For all the demographic and culture changes Nevada is experiencing, as the once solidly Republican state now has more registered Democrats, the 2nd District is a reminder that the past is still very much the present. Only a decade ago a group known as the Shovel Brigade was protesting the feds’ decision to close a backcountry road to save a trout. Decades earlier the Sagebrush Rebellion, a Western movement born in Nevada that was opposed to restrictions on federal lands, solidified the state’s standing as a libertarian stronghold.

Because so much of Nevada remains in federal ownership, an ethos of local stewardship has passed down from the pioneers to today, state archivist Guy Rocha said.

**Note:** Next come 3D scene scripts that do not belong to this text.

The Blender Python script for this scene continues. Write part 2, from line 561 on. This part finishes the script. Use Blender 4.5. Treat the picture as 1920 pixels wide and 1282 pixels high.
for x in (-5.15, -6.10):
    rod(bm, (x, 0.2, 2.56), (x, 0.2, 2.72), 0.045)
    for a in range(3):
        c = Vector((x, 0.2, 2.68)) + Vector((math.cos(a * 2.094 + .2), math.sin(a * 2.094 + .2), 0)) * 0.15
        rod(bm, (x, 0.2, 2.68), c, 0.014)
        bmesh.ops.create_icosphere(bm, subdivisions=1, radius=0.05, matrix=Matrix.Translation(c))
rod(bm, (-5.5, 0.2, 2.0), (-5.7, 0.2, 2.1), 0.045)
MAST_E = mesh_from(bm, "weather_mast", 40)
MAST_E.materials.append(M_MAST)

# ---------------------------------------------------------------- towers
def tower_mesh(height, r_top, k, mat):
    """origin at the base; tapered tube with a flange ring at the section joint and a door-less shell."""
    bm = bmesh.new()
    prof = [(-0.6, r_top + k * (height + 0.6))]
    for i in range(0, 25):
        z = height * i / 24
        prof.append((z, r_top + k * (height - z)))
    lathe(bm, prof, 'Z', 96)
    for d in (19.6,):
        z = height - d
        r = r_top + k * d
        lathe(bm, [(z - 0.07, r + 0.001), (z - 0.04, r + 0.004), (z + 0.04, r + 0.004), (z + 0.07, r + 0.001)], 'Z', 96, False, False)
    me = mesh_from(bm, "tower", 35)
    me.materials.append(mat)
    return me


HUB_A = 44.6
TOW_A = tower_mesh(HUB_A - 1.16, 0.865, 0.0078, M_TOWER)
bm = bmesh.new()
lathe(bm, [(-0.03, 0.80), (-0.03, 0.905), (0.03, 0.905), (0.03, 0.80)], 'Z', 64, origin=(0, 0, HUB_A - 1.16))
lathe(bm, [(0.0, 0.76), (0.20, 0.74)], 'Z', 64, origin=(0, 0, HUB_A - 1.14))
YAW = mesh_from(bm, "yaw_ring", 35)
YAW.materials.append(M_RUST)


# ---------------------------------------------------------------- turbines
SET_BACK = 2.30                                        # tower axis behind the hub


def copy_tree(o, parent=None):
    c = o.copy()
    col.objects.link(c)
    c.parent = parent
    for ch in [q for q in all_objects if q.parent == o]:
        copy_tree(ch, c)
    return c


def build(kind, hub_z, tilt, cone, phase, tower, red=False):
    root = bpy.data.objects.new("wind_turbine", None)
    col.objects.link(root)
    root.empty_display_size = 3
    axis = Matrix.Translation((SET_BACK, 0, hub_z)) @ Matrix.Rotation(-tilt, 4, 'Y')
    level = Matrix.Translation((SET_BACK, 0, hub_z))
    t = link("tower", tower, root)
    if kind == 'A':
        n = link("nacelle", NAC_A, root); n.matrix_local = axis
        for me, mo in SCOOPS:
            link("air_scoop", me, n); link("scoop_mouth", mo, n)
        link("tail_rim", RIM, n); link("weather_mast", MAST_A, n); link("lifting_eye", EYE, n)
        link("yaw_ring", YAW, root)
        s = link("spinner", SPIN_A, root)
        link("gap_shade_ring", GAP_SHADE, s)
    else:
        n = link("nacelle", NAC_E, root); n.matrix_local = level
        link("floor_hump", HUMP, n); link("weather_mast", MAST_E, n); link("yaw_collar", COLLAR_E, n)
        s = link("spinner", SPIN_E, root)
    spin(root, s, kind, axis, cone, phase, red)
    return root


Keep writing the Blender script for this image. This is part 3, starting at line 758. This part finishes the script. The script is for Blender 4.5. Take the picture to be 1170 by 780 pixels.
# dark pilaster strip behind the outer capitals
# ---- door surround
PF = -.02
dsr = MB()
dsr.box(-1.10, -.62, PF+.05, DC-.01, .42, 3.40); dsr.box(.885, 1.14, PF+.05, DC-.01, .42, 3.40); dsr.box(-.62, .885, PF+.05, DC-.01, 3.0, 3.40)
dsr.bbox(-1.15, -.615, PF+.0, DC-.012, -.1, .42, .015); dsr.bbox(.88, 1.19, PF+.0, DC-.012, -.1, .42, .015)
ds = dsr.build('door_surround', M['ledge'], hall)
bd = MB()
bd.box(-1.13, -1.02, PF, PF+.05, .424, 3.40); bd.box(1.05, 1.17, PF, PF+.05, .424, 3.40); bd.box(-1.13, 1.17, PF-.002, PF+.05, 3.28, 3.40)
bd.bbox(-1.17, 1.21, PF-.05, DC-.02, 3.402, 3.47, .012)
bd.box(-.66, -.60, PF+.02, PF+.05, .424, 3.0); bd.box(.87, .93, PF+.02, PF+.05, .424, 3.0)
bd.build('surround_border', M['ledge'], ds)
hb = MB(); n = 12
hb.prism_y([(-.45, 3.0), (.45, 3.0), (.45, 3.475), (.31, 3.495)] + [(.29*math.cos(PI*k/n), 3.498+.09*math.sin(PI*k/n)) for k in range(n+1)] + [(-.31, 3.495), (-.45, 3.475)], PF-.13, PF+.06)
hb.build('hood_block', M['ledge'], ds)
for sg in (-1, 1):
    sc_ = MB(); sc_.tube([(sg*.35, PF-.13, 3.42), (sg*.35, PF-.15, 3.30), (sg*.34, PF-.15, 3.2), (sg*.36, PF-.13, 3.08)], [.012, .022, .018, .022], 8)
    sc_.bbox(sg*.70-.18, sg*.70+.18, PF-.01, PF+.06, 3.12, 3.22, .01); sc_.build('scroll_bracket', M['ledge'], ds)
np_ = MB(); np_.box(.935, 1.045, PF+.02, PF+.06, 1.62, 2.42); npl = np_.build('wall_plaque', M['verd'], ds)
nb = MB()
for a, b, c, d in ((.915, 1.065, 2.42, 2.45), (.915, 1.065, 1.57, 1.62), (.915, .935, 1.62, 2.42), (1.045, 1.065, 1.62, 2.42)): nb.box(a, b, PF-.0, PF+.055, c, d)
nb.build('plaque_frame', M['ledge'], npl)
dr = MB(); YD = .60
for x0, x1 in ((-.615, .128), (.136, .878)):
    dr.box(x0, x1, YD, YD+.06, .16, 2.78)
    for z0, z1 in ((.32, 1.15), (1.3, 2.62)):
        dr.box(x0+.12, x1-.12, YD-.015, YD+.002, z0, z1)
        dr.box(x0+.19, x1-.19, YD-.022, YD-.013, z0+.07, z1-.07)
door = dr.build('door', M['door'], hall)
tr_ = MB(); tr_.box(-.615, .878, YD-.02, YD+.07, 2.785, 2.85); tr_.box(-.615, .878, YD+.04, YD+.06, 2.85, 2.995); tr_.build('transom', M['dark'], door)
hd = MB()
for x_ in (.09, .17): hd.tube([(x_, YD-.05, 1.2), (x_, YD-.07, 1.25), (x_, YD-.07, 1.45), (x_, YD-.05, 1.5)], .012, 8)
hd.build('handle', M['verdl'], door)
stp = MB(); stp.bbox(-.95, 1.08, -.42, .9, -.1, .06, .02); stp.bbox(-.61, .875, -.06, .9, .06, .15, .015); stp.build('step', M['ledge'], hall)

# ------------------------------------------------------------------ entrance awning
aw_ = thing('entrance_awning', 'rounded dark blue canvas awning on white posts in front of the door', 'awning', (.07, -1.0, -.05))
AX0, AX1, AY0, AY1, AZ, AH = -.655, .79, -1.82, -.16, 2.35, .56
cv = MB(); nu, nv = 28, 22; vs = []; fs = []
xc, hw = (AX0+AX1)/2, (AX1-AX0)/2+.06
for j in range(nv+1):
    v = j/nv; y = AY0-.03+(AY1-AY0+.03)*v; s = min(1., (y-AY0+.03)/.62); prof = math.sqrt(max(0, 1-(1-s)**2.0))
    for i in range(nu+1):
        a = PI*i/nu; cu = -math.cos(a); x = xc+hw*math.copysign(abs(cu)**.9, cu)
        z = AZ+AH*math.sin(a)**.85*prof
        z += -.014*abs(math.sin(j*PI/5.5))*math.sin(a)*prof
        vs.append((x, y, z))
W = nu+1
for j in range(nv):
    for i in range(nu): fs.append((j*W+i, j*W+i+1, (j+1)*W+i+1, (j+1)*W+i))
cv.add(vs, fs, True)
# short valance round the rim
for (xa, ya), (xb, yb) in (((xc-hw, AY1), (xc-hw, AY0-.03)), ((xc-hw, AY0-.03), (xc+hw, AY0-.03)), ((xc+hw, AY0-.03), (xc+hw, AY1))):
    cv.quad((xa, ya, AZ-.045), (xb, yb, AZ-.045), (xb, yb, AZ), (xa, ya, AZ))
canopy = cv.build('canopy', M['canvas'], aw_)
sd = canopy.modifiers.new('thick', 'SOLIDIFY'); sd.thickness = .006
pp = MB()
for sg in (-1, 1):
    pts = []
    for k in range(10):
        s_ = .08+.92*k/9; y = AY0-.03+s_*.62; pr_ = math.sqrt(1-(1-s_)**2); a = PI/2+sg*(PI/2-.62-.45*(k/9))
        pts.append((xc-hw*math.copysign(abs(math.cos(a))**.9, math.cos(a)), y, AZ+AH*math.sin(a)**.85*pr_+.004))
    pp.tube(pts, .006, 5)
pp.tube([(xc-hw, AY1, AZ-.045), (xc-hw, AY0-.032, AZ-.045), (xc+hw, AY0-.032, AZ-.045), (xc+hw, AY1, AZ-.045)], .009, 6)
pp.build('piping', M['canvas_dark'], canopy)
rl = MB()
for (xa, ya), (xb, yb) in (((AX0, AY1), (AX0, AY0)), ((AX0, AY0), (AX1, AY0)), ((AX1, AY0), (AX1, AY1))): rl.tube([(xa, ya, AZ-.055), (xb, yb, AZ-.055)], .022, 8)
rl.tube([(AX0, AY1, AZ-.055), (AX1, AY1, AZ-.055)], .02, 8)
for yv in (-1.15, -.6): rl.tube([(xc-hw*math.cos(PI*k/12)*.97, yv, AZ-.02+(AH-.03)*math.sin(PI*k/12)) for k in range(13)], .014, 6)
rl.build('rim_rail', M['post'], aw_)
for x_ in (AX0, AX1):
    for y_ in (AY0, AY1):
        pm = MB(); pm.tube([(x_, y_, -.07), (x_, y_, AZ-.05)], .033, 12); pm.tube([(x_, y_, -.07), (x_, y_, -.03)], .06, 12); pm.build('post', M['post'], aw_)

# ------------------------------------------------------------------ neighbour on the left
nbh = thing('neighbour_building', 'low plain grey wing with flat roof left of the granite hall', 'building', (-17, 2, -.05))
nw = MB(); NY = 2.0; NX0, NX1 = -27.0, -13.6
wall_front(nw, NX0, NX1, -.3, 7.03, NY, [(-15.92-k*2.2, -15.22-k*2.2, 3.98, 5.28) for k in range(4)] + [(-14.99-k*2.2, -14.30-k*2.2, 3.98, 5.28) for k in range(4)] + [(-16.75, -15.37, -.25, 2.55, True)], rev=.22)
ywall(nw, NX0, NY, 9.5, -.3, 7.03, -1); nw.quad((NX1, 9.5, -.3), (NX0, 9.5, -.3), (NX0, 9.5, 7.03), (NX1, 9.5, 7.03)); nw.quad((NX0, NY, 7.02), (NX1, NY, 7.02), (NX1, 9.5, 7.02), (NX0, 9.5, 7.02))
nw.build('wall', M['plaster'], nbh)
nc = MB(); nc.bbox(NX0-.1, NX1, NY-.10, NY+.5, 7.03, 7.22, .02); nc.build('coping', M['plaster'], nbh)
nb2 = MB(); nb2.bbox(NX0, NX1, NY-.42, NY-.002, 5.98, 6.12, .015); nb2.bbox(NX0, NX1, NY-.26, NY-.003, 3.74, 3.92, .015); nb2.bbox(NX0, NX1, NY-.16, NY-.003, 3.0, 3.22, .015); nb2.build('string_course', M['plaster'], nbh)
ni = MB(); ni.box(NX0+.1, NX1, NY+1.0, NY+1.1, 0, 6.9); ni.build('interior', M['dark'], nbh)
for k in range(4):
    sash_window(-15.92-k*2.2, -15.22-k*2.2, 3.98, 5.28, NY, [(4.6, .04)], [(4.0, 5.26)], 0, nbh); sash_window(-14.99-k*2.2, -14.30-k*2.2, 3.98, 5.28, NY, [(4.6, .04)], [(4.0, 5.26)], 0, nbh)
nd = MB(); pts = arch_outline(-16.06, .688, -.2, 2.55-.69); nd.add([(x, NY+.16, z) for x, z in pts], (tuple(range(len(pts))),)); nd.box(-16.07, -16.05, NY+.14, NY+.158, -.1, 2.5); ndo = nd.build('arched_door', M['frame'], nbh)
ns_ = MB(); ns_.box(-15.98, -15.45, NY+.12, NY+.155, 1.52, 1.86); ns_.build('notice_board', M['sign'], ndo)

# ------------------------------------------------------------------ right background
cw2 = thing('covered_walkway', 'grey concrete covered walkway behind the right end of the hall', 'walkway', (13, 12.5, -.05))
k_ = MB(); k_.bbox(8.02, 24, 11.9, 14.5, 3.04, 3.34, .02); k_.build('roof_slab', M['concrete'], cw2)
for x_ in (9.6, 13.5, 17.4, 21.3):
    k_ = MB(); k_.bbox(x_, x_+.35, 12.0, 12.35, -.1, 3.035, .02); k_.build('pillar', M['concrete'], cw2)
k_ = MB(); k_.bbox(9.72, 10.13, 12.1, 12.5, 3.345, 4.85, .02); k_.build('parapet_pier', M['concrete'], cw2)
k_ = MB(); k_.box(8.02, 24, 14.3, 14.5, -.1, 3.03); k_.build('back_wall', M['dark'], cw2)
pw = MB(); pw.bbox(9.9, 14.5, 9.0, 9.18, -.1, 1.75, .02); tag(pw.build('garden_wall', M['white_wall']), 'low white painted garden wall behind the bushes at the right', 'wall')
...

Nevadans have endured for generations in this beautiful, often brutal landscape, digging minerals out of remote hills and mountains, raising cattle where few others live.

Last summer, at a hearing in Elko on a bill that would put restrictions on hard-rock mining, it was common to hear locals deriding the East Coast (or San Francisco) environmentalists who talk about protecting the scenery.

Rocha points to the long attempt to establish Nevada’s only national park, Great Basin National Park, a nearly 50-year battle in the middle of last century, as an example of the clash of cultures.

Outsiders “want to visit, they want to save the animals,” he explained. Locals, on the other hand, feel, “I live here. I got to survive here ... I got to make my livelihood here.”

But David Sandretti, spokesman for the organization that created the score card, said environmental attitudes are changing all across the intermountain West.

Clean air, land and water are vital issues for growing numbers of residents in these rural communities, helping to shoot up his membership list.

“Look at the progress we’ve made in Montana,” Sandretti said, pointing to the election of Democratic Sen. Jon Tester over the Republican incumbent in 2006 with the help of environmental voters.

Boyd Spratling, a second-generation rancher and immediate past president of the Nevada Cattlemen’s Association, said there remain deep-rooted differences over how best to care for the land.

Heller’s votes are not “against the environment,” Spratling said. “It’s how you’re doing it we disagree with. Unfortunately, he gets a black eye from the environmentalists and that is absolutely not true.”

Whether Heller is reflecting the beliefs of his constituents or caught in a changing landscape will become clearer this fall, when he seeks reelection, Herzik said.

“There’s no question he is solidifying his Republican base,” Herzik said. “Is he solidifying it too much? I guess we’re going to find out.”

In his Washington office, Heller settles into a chair. The shade is drawn behind him, blocking the afternoon sun and the view out his window of the smokestacks from the coal plant that powers so much of the Capitol complex.

He supports the proposed coal plant in Ely, saying he wants to “be able to walk over to that light switch and turn it on, and ... be able to afford to turn it on.”

He even held his ground against the president when he cast a no vote on legislation to raise automobile fuel efficiency standards for the first time in nearly 30 years, which Bush signed into law in December.

Heller doesn’t believe cars can get better fuel mileage without being

downsized, which creates a problem for his constituents who need trucks for work or prefer the safety of a big SUV, he said. Plus he opposes the bill’s biofuel provisions that he thinks would raise the price of livestock feed, which would harm Nevada’s cattle ranchers and prices on eggs, milk, cheese, beef, “all of that is going to increase.”

After a year in Washington, his office walls are slowly being covered with pictures. There are photos of him with the president, with the other freshmen. He wants to hang his prized elk’s head hunting trophy here, but it’s too big for the space, so it remains home in Nevada.

He doesn’t seem too worried about his environmental record among voters back home.

“If they’re going to score me down because I protect the mining industry, so be it,” he said. “If a soccer mom wants to drive an SUV, I’m OK with that.”